Covering nearly 50 years of Brazilian history through the lens of its main character, Walter Salles’s I’m Still Here is a powerful testament to human endurance and inner strength.
I’m Still Here
Directed by Walter Salles – 2025
Reviewed by Garrett Rowlan
Based on the experiences of human rights advocate Eunice Paiva, the film begins with idyllic scenes of family life shot in handheld, grainy “home” movie style. These moments of domestic bliss are gradually undone by signs of creeping totalitarianism: a helicopter swooping down from the skies, a car with teenagers pulled over at a military checkpoint and its occupants harshly interrogated, and a peaceful beach scene in Rio de Janeiro undercut by the passing of a military convoy with armed soldiers. Slowly, an atmosphere of paranoia and fear takes hold.

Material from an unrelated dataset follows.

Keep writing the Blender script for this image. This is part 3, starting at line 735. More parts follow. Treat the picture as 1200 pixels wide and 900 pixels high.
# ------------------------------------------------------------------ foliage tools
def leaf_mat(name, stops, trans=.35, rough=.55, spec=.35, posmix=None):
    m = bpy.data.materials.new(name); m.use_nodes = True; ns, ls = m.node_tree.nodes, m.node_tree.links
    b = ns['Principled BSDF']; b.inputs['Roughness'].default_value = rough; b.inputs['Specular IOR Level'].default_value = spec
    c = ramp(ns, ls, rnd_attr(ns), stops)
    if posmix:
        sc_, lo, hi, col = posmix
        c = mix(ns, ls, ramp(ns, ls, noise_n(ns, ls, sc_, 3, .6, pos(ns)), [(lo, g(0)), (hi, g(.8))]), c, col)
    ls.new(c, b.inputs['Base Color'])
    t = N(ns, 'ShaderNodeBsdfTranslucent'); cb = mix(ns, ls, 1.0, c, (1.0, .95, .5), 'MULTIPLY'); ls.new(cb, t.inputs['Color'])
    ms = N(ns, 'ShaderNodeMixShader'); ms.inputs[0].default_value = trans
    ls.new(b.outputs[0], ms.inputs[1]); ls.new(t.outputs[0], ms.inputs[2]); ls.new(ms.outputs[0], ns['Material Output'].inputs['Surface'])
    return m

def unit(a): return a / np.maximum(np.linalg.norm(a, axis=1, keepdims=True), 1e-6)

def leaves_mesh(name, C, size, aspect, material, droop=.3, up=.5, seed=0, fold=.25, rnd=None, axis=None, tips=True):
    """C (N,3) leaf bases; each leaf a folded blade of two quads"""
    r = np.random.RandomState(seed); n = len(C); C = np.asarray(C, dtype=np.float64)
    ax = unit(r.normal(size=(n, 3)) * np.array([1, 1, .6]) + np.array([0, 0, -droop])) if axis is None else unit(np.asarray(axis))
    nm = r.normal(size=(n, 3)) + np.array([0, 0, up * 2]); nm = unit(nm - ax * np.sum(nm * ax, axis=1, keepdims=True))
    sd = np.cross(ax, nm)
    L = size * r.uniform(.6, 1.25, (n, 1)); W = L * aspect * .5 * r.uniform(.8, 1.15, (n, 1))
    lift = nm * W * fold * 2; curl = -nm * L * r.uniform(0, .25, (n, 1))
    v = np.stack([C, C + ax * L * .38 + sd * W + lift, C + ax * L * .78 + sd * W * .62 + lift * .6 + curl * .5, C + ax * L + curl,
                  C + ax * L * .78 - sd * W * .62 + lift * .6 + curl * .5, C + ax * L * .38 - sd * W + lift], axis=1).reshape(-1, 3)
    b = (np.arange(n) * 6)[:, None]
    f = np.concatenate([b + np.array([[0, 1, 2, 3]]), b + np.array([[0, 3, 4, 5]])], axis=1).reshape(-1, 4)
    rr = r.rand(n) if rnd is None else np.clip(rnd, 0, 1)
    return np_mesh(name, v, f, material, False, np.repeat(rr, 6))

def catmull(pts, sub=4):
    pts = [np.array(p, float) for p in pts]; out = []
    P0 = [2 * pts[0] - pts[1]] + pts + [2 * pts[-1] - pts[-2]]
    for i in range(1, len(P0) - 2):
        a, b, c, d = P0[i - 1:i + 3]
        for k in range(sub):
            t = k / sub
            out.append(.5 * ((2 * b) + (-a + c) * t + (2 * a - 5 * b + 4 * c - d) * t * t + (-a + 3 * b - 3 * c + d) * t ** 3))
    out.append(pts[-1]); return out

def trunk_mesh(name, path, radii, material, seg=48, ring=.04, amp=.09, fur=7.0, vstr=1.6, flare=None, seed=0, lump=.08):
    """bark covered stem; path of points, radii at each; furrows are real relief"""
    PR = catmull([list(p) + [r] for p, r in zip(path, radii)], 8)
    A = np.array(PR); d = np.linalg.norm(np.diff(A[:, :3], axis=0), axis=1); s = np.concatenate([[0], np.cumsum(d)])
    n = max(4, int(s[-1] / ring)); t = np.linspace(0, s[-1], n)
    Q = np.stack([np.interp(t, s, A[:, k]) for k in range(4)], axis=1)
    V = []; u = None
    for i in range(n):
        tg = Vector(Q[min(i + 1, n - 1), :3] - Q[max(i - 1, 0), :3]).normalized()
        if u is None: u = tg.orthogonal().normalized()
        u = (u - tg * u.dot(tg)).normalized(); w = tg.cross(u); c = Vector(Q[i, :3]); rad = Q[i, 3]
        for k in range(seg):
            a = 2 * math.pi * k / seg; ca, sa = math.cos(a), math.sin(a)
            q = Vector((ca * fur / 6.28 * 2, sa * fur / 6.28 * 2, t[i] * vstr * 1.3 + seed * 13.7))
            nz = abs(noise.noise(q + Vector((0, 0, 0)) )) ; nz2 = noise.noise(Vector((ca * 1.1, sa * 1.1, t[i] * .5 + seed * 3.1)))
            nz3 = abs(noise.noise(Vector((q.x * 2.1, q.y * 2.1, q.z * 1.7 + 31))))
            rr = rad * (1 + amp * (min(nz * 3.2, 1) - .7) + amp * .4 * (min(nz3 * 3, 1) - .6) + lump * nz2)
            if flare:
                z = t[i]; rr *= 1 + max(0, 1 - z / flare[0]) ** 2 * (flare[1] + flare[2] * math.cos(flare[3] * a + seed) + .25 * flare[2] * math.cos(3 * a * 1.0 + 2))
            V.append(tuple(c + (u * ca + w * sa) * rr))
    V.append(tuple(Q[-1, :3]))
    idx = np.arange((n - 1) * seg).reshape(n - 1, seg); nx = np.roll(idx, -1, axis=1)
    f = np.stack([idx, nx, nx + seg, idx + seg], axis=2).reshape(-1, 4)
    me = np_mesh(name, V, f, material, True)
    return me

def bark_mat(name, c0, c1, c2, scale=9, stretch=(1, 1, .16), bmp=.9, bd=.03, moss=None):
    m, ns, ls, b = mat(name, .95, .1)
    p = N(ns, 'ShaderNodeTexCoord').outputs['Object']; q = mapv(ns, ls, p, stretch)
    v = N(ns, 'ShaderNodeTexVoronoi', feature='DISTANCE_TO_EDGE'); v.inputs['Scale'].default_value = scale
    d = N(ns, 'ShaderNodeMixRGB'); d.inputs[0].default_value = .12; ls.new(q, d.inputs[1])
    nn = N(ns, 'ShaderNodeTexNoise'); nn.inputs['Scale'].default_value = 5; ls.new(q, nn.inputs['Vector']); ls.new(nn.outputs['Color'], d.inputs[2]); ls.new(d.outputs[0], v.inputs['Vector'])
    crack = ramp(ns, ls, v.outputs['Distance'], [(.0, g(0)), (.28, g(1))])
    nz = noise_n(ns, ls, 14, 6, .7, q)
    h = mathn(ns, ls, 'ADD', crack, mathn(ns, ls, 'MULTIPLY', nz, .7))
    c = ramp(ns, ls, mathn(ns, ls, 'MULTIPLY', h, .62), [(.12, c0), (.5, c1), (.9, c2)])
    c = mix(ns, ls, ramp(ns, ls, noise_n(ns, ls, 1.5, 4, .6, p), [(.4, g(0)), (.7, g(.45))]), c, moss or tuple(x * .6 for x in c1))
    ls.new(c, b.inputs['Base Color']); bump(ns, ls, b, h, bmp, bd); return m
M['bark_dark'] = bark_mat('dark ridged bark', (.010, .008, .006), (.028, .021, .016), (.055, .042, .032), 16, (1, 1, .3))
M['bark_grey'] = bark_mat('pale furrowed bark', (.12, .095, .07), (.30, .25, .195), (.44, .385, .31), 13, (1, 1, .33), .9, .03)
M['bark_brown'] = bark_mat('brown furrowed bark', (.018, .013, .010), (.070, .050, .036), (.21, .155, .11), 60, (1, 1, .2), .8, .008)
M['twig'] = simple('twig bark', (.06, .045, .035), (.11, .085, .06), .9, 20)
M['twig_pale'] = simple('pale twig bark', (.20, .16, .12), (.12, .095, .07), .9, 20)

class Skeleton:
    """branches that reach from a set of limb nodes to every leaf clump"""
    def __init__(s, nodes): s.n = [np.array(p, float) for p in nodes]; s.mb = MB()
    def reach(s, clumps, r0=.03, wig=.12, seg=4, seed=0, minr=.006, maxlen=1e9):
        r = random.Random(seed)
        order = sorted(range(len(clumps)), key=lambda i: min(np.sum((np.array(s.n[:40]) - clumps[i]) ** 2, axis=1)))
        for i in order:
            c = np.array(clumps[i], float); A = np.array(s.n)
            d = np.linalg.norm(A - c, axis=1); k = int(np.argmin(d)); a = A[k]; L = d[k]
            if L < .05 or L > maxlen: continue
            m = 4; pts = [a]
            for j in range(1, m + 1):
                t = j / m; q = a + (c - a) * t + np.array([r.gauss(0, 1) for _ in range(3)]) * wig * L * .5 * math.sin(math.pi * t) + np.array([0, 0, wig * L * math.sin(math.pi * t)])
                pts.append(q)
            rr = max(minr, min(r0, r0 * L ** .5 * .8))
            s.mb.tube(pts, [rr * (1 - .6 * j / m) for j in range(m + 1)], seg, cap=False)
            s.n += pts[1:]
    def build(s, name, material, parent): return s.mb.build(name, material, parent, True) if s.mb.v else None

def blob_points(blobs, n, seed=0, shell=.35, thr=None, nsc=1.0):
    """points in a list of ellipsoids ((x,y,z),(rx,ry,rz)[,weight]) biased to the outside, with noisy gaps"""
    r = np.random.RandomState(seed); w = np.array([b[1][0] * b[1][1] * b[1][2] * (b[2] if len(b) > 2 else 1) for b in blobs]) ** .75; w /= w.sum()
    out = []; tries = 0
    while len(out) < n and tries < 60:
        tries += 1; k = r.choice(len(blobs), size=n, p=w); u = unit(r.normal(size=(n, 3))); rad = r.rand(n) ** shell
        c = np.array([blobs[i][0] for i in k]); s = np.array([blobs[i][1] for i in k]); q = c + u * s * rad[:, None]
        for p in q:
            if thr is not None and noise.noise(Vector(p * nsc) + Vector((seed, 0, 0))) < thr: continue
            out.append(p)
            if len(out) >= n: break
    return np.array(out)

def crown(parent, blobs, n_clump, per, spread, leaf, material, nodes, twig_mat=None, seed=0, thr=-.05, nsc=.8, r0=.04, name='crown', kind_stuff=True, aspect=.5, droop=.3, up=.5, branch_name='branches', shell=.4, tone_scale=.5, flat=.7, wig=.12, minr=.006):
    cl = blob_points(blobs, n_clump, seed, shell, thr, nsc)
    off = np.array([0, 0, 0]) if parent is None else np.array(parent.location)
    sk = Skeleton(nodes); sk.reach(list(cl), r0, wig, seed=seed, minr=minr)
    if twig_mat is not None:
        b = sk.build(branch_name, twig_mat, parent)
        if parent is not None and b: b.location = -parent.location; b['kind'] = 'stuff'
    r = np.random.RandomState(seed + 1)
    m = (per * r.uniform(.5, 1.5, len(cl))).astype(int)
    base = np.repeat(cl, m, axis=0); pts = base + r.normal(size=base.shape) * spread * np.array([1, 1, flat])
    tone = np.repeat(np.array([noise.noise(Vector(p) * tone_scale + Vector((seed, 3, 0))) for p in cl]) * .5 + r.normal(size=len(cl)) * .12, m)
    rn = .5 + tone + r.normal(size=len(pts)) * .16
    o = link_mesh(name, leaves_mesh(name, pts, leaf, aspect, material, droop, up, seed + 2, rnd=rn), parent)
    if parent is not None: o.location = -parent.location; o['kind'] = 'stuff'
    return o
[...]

The threat of a communist-hunting dictatorship soon looms over Eunice Paiva’s family—her husband and their six children. Eunice, following her husband, takes a ride downtown in order to answer questions. The horrors of the 20th Century (still with us, perhaps more so than ever) are depicted vividly, but without graphic detail. The absurdity and terror she faces, which words like Kafkaesque or Orwellian hardly do justice to, culminate in her weeks-long incarceration in a barren cell, interrupted only by forced examinations of photographs in which she is made to identify individuals the military government has labeled subversives.
Uncharged, Eunice is released and returns home, where she must hold her family together while searching for information and justice—an emotionally demanding balancing act for which actress Fernanda Torres gives full measure. (Eunice, as an older woman, is portrayed by another Fernanda, Montenegro, who starred in Salles’s excellent 1998 film Central Station.)
This is a powerful film, and after seeing I’m Still Here, I have to admit a personal oversight: while I knew about the dictatorships in Argentina and Chile, Salles’s film opened my eyes to this dark chapter in Brazil’s history, where my thoughts were previously clouded by thoughts of “The Girl From Ipanema,” and the Samba.
I’m Still Here was a real eye-opener.
> Playing at Landmark Pasadena Playhouse, AMC Burbank Town Center 8, AMC The Grove 14 and Laemmle Royal.